El hecho ocurrió en 1804. Medio millón de habitantes nacía a la libertad en un doble sentido, pues no sólo habían sido dependientes de una potencia extranjera, sino que además habían sido esclavos desde el siglo XVII. El general Jean Jacques Dessalines fue designado gobernador vitalicio, pero no tardó en proclamarse emperador. Su acción de gobierno se caracterizó por la despiadada matanza que hizo que todos los blancos que se encontraran al paso de las fuerzas militares y por el principio constitucional de que ningún blanco podía ser propietario, en el supuesto de que quedara alguno. Esta asombrosa discriminación racial se mantuvo hasta 1918, año en que las necesidades mercantiles del país cambiaron, aunque fuera superficialmente, tan curiosa óptica. La isla de Haití estaba, al proclamar su independencia, dividida en dos partes: un sector español, y otro, ex francés ahora independiente. Dessalines intentó sin éxito invadir la franja vecina, fracaso que se sumó a otros factores para provocar su derrocamiento y asesinato, en 1807. Finalmente, la otra parte de la isla alcanzaría su entidad nacional bajo el nombre de República Dominicana.
Entretanto, la muerte de Dessalines permitió el surgimiento de Henri Cristophe, ex esclavo hijo de negros originarios del África occidental. Sargento a los 27 años en los días confusos de la dominación francesa, reaparecería varios años más tarde con el grado de general. Con estas charreteras había logrado también aprender a escribir su apellido, aunque no todavía su nombre.
Al subir al poder, Henri Cristophe estaba aureolado por una carrera eficiente. En 1802 Napoleón había mandado a Haití a uno de sus generales favoritos: Charles Victor Emmanuel Leclerc, casado con su hermana Pauline, a fin de doblegar la rebelión de los negros. En aquella oportunidad, Cristophe era gobernador militar de Cap Francois, y para demostrar su propósito de que nunca se rendirían, incendió y destruyó concienzudamente la ciudad, de manera que los invasores napoleónicos sólo encontraron a su llegada ruinas humeantes. Henri y sus hombres huyeron a la selva y las montañas para proseguir la lucha contra el opresor.

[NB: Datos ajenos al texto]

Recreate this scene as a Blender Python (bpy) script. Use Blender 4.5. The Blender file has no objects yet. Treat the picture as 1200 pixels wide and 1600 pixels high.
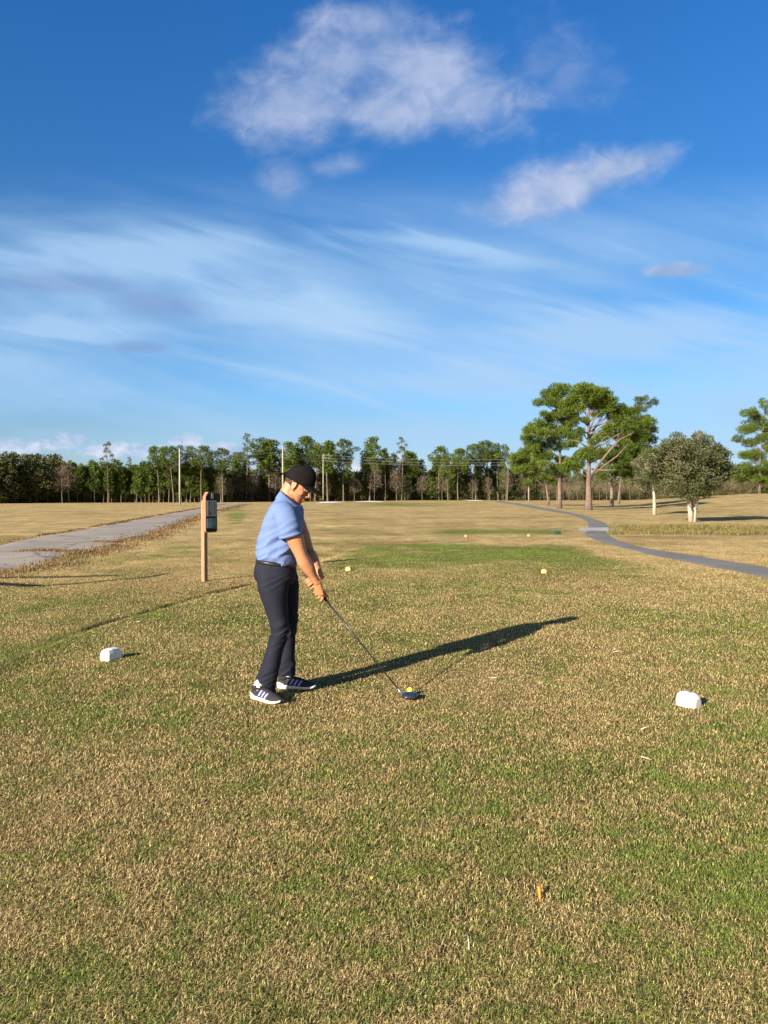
import bpy, math, random
import numpy as np
from mathutils import Vector, Matrix, noise as mn
R = math.radians
scene = bpy.context.scene
col = scene.collection
rng = np.random.default_rng(7)
random.seed(11)

# ------------------------------------------------------------------ camera maths
CAM_H = 1.5; F = 1200.0
PITCH = math.atan(27.0/F)                      # the horizon lies 27 px above the photo's centre

def sstep(e0, e1, v):
    t = np.clip((np.asarray(v, float)-e0)/(e1-e0), 0, 1)
    return t*t*(3-2*t)

def edge_x(y):                                 # left lip of the raised tee
    return np.interp(y, [0, 5, 6.7, 9.4, 12.7, 16, 24], [-4.2, -3.75, -3.5, -3.12, -2.3, -1.6, -.5])

def height(x, y):
    x = np.asarray(x, float); y = np.asarray(y, float)
    lo = (1-sstep(-.28, .12, x-edge_x(y)))*(1-sstep(15, 24, y))
    z = -0.15*np.maximum(lo, (1-sstep(16, 24, y))*(x < -6))
    z = z*(1-sstep(40, 70, y))
    u = x/np.maximum(y, 1)
    z = z + 1.75*sstep(50, 150, y)*sstep(.30, .50, u)*(y > 0)
    z = z + .22*sstep(150, 205, y)*np.exp(-((u-.07)/.07)**2)
    # shallow ditch beside the bridge on the right
    z = z - .22*np.exp(-((y-33)/2.6)**2)*sstep(.24, .31, u)
    und = .03*np.sin(x*.9+1.3)*np.sin(y*.55+.4) + .012*np.sin(x*2.7+y*1.9)
    return z + und*.55*(1-sstep(45, 80, y))

def hz(x, y): return float(height(x, y))

def ray(px, py):
    a = (px-600)/F; b = -(py-800)/F
    c, s = math.cos(PITCH), math.sin(PITCH)
    return Vector((a, c + b*s, -s + b*c))      # divided so that depth along view = 1

def at(px, py):                                # where the view ray meets the ground
    d = ray(px, py); t = -CAM_H/min(d.z, -1e-4)
    for _ in range(40):
        x, y = d.x*t, d.y*t
        t2 = (hz(x, y)-CAM_H)/min(d.z, -1e-4)
        t = t*.5+t2*.5
    return Vector((d.x*t, d.y*t, hz(d.x*t, d.y*t)))

def atd(px, py, Y):                            # the point of the view ray at distance Y
    d = ray(px, py); t = Y/d.y
    return Vector((d.x*t, Y, CAM_H+d.z*t))

# ------------------------------------------------------------------ helpers
def lattice(ix, iy, seed):
    h = (ix*374761393 + iy*668265263 + seed*974634777) & 0xffffffff
    h = ((h ^ (h >> 13))*1274126177) & 0xffffffff
    return ((h ^ (h >> 16)) & 0xffff)/65535.0

def vnoise(x, y, seed=0):
    xf = np.floor(x); yf = np.floor(y)
    fx = x-xf; fy = y-yf
    fx = fx*fx*(3-2*fx); fy = fy*fy*(3-2*fy)
    ix = xf.astype(np.int64); iy = yf.astype(np.int64)
    a = lattice(ix, iy, seed); b = lattice(ix+1, iy, seed)
    c = lattice(ix, iy+1, seed); d = lattice(ix+1, iy+1, seed)
    return (a*(1-fx)+b*fx)*(1-fy)+(c*(1-fx)+d*fx)*fy

def fbm(x, y, sc, seed=0, octs=4):
    x = np.asarray(x, float)*sc; y = np.asarray(y, float)*sc
    s = 0; a = .5; t = 0
    for k in range(octs):
        s = s + a*vnoise(x+17.3*k, y-9.1*k, seed+k); t += a
        a *= .55; x = x*2.03+y*.13; y = y*2.03-x*.07
    return s/t

def mesh_np(name, V, Fq, mat=None, colors=None, smooth=False):
    V = np.asarray(V, np.float32); Fq = np.asarray(Fq, np.int32)
    n = Fq.shape[1]
    me = bpy.data.meshes.new(name)
    me.vertices.add(len(V)); me.vertices.foreach_set('co', V.ravel())
    me.loops.add(Fq.size); me.loops.foreach_set('vertex_index', Fq.ravel())
    me.polygons.add(len(Fq)); me.polygons.foreach_set('loop_start', np.arange(len(Fq), dtype=np.int32)*n)
    if smooth: me.polygons.foreach_set('use_smooth', np.ones(len(Fq), bool))
    me.update(calc_edges=True)
    if colors is not None:
        at_ = me.color_attributes.new('Col', 'FLOAT_COLOR', 'POINT')
        c4 = np.ones((len(V), 4), np.float32); c4[:, :3] = colors
        at_.data.foreach_set('color', c4.ravel())
    if mat: me.materials.append(mat)
    return me

def link(name, me, parent=None):
    o = bpy.data.objects.new(name, me); col.objects.link(o)
    if parent is not None: o.parent = parent
    return o

def tag(o, label=None, cat=None, group=None, kind=None):
    if label: o['label'] = label
    if cat: o['category'] = cat
    if group: o['group'] = group
    if kind: o['kind'] = kind
    return o

def empty(name, loc, label, cat, group=None, rz=0):
    o = bpy.data.objects.new(name, None); col.objects.link(o)
    o.location = loc; o.rotation_euler = (0, 0, rz); o.empty_display_size = .2
    return tag(o, label, cat, group)

class MB:
    """collects shapes, builds one mesh"""
    def __init__(s): s.v = []; s.f = []
    def add(s, vs, fs):
        b = len(s.v); s.v += [tuple(v) for v in vs]; s.f += [tuple(i+b for i in f) for f in fs]; return s
    def rings(s, rs, cap=True, closed=False):
        n = len(rs[0]); vs = [p for r in rs for p in r]; fs = []
        m = len(rs)
        for i in range(m-1 if not closed else m):
            for j in range(n):
                a = i*n+j; b = i*n+(j+1) % n; k = ((i+1) % m)*n
                fs.append((a, b, k+(j+1) % n, k+j))
        if cap and not closed:
            fs.append(tuple(reversed(range(n)))); fs.append(tuple(range((m-1)*n, m*n)))
        return s.add(vs, fs)
    def tube(s, pts, rad, n=10, flat=1.0, up=None):
        pts = [Vector(p) for p in pts]; rs = []
        for i, p in enumerate(pts):
            t = (pts[min(i+1, len(pts)-1)]-pts[max(i-1, 0)])
            t = t.normalized() if t.length > 1e-9 else Vector((0, 0, 1))
            u = Vector(up) if up is not None else (Vector((0, 1, 0)) if abs(t.y) < .9 else Vector((1, 0, 0)))
            a = (u-t*u.dot(t)).normalized(); b = t.cross(a)
            r = rad[i] if isinstance(rad, (list, tuple)) else rad
            ra, rb = (r if isinstance(r, (tuple, list)) else (r, r*flat))
            rs.append([p+a*ra*math.cos(2*math.pi*k/n)+b*rb*math.sin(2*math.pi*k/n) for k in range(n)])
        return s.rings(rs)
    def ell(s, c, r, M=None, n=16, m=10):
        c = Vector(c); rs = []
        for i in range(m+1):
            th = math.pi*(i+.02)/(m+.04)
            ring = []
            for k in range(n):
                ph = 2*math.pi*k/n
                p = Vector((r[0]*math.sin(th)*math.cos(ph), r[1]*math.sin(th)*math.sin(ph), -r[2]*math.cos(th)))
                ring.append(c+(M @ p if M else p))
            rs.append(ring)
        return s.rings(rs)
    def box(s, c, h, M=None, bev=0):
        c = Vector(c); vs = []
        if bev <= 0:
            for z in (-1, 1):
                for x, y in ((-1, -1), (1, -1), (1, 1), (-1, 1)):
                    p = Vector((x*h[0], y*h[1], z*h[2])); vs.append(c+(M @ p if M else p))
            return s.add(vs, [(3, 2, 1, 0), (4, 5, 6, 7), (0, 1, 5, 4), (1, 2, 6, 5), (2, 3, 7, 6), (3, 0, 4, 7)])
        rs = []
        for z, q in ((-h[2], bev), (-h[2]+bev, 0), (h[2]-bev, 0), (h[2], bev)):
            hx, hy = h[0]-q, h[1]-q
            ring = []
            for x, y in ((-hx+bev, -hy), (hx-bev, -hy), (hx, -hy+bev), (hx, hy-bev), (hx-bev, hy), (-hx+bev, hy), (-hx, hy-bev), (-hx, -hy+bev)):
                p = Vector((x, y, z)); ring.append(c+(M @ p if M else p))
            rs.append(ring)
        return s.rings(rs)
    def prism(s, outline, y0, y1, M=None, c=(0, 0, 0)):          # outline in xz, extruded along y
        c = Vector(c); n = len(outline)
        rs = [[c+((M @ Vector((x, y, z))) if M else Vector((x, y, z))) for x, z in outline] for y in (y0, y1)]
        return s.rings(rs)
    def mesh(s, name, mat=None, smooth=True):
        me = bpy.data.meshes.new(name); me.from_pydata(s.v, [], s.f); me.validate(); me.update()
        if mat: me.materials.append(mat)
        if smooth:
            me.polygons.foreach_set('use_smooth', [True]*len(me.polygons))
        import bmesh
        bm = bmesh.new(); bm.from_mesh(me); bmesh.ops.recalc_face_normals(bm, faces=bm.faces); bm.to_mesh(me); bm.free()
        return me
    def build(s, name, mat, parent=None, smooth=True):
        return link(name, s.mesh(name, mat, smooth), parent)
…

Hasta finalmente conseguir la victoria en 1804, los haitianos tuvieron que pasar por humillaciones sin cuento y torturas espantosas. El historiador John W. Vandercook ha recordado que “centenares de prisioneros negros y mulatos fueron conducidos a bordo de los buques surtos en el puerto, esposados muñeca con muñeca, en una larga línea y obligados a saltar al agua, arrastrándose unos a los otros, a grito vivo, hacia la muerte en una enredada cadena humana de desesperación. Cuando se terminó la existencia de esposas se encontró conveniente atestar las bodegas de los buques de negros, cerrar las escotillas y quemar velas de azufre hasta que fueran asfixiados. Y cuando el cirujano militar sugirió que los cuerpos que las mareas arrojaban a la playa eran fuente de peligroso contagio, resultó todavía más fácil obligar a las cuadrillas de prisioneros a cavar una fosa común para ellos mismos y entonces dispararles por la espalda para que cayeran de cabeza en los Hoyos”.